RAW DATA
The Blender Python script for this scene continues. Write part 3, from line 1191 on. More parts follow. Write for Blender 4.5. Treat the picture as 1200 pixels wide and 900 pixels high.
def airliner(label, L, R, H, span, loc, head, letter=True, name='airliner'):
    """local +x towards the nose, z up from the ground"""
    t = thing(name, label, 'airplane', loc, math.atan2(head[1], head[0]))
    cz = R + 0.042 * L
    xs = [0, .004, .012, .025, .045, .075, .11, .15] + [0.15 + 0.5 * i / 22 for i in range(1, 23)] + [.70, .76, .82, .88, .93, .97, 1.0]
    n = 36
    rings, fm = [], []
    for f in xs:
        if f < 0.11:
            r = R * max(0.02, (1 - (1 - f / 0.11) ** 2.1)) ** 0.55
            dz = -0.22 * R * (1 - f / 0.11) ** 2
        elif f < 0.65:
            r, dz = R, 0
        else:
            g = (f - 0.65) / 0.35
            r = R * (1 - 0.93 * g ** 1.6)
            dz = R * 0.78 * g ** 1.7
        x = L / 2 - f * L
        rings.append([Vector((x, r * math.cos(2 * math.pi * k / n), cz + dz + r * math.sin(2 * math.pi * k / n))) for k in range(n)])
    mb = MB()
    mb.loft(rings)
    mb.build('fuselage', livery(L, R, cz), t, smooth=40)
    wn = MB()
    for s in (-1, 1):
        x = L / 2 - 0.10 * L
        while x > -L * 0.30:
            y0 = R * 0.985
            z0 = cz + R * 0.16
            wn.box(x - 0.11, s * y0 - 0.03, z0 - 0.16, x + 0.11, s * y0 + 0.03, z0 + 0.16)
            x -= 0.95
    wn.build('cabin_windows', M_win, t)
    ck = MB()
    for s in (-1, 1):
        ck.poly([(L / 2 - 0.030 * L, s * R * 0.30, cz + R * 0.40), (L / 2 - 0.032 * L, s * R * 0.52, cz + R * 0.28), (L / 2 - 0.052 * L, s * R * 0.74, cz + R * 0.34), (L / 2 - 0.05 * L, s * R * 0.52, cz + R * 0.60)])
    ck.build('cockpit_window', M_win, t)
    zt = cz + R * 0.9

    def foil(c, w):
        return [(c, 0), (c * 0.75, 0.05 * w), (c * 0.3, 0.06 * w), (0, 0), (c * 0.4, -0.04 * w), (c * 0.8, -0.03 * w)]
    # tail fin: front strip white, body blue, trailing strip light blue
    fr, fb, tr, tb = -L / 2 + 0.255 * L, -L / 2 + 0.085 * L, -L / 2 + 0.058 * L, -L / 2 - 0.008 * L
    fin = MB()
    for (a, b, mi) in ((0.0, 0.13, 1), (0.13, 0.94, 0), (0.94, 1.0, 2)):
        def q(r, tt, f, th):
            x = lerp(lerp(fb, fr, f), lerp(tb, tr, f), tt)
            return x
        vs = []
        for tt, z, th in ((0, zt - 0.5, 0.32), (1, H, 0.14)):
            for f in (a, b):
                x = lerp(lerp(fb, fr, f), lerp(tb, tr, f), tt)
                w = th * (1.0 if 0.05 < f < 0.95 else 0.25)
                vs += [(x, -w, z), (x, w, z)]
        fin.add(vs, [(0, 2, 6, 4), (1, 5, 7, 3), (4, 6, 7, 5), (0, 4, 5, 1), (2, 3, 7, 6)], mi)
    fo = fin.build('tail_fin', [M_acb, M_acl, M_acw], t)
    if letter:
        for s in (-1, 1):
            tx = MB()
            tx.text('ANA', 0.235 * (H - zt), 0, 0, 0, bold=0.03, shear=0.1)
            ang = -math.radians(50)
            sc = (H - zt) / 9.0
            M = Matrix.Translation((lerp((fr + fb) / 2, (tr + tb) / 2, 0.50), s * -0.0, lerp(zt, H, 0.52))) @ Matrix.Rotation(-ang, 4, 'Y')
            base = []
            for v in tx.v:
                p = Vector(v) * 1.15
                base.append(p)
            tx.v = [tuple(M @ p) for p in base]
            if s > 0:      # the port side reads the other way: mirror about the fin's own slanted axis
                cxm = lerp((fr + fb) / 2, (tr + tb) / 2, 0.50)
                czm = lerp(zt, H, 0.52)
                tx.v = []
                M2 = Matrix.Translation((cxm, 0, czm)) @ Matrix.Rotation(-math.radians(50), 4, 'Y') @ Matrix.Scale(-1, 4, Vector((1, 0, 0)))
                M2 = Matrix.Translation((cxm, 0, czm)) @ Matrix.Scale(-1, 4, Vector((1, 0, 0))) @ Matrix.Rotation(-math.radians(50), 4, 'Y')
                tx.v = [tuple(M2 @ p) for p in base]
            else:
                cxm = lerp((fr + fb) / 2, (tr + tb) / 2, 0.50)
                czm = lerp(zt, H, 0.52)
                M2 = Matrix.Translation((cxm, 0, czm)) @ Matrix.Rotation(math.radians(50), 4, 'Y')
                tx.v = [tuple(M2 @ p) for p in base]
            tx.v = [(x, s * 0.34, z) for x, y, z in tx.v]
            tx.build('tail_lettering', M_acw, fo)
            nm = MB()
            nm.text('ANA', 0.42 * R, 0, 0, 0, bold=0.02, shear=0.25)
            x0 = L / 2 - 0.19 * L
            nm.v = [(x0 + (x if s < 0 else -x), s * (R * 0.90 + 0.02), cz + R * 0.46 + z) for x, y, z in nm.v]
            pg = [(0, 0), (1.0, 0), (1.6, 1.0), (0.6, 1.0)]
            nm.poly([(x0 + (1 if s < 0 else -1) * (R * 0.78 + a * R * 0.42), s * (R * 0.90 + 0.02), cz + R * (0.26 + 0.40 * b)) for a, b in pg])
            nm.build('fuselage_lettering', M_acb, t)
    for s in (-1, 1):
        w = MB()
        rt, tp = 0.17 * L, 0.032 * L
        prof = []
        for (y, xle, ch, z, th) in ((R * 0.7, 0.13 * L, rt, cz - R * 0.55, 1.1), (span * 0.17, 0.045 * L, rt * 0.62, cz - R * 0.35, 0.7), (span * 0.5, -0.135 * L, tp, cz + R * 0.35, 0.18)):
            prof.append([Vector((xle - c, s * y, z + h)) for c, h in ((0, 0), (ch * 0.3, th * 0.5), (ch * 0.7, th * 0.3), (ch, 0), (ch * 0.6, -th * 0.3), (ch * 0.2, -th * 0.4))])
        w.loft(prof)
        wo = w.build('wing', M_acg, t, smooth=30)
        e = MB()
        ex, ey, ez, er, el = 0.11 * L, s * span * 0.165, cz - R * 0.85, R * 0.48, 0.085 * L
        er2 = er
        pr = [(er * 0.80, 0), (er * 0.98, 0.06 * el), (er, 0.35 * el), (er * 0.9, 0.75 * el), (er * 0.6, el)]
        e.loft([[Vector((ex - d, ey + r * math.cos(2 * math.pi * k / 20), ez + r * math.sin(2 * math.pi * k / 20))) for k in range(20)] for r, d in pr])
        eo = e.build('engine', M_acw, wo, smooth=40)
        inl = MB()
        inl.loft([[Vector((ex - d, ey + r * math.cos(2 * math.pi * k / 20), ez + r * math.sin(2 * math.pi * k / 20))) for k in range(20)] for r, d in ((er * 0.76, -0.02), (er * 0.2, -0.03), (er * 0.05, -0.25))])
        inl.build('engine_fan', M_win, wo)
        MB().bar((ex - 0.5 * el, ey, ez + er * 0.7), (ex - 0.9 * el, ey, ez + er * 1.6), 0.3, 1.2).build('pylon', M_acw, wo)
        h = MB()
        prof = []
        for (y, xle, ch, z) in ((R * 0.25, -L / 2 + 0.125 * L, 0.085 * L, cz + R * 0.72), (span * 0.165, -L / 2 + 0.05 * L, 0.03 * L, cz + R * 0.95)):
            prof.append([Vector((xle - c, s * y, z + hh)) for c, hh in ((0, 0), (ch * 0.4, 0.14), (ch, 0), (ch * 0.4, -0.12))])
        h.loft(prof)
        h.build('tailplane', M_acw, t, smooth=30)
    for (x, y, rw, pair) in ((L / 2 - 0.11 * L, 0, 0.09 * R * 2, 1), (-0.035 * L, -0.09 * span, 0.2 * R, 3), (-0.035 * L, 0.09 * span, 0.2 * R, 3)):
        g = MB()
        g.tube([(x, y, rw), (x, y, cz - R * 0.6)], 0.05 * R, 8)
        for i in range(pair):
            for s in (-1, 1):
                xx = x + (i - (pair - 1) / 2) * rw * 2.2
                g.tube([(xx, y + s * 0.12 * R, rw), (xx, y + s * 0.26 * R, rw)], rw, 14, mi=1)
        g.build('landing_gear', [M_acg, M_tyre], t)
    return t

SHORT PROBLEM
Write out, exactly and with nothing else, the lines of the listing above from its first line through the line with "zt = cz + R * 0.9".

SOLUTION TO THE EXERCISE
The Blender Python script for this scene continues. Write part 3, from line 1191 on. More parts follow. Write for Blender 4.5. Treat the picture as 1200 pixels wide and 900 pixels high.
def airliner(label, L, R, H, span, loc, head, letter=True, name='airliner'):
    """local +x towards the nose, z up from the ground"""
    t = thing(name, label, 'airplane', loc, math.atan2(head[1], head[0]))
    cz = R + 0.042 * L
    xs = [0, .004, .012, .025, .045, .075, .11, .15] + [0.15 + 0.5 * i / 22 for i in range(1, 23)] + [.70, .76, .82, .88, .93, .97, 1.0]
    n = 36
    rings, fm = [], []
    for f in xs:
        if f < 0.11:
            r = R * max(0.02, (1 - (1 - f / 0.11) ** 2.1)) ** 0.55
            dz = -0.22 * R * (1 - f / 0.11) ** 2
        elif f < 0.65:
            r, dz = R, 0
        else:
            g = (f - 0.65) / 0.35
            r = R * (1 - 0.93 * g ** 1.6)
            dz = R * 0.78 * g ** 1.7
        x = L / 2 - f * L
        rings.append([Vector((x, r * math.cos(2 * math.pi * k / n), cz + dz + r * math.sin(2 * math.pi * k / n))) for k in range(n)])
    mb = MB()
    mb.loft(rings)
    mb.build('fuselage', livery(L, R, cz), t, smooth=40)
    wn = MB()
    for s in (-1, 1):
        x = L / 2 - 0.10 * L
        while x > -L * 0.30:
            y0 = R * 0.985
            z0 = cz + R * 0.16
            wn.box(x - 0.11, s * y0 - 0.03, z0 - 0.16, x + 0.11, s * y0 + 0.03, z0 + 0.16)
            x -= 0.95
    wn.build('cabin_windows', M_win, t)
    ck = MB()
    for s in (-1, 1):
        ck.poly([(L / 2 - 0.030 * L, s * R * 0.30, cz + R * 0.40), (L / 2 - 0.032 * L, s * R * 0.52, cz + R * 0.28), (L / 2 - 0.052 * L, s * R * 0.74, cz + R * 0.34), (L / 2 - 0.05 * L, s * R * 0.52, cz + R * 0.60)])
    ck.build('cockpit_window', M_win, t)
    zt = cz + R * 0.9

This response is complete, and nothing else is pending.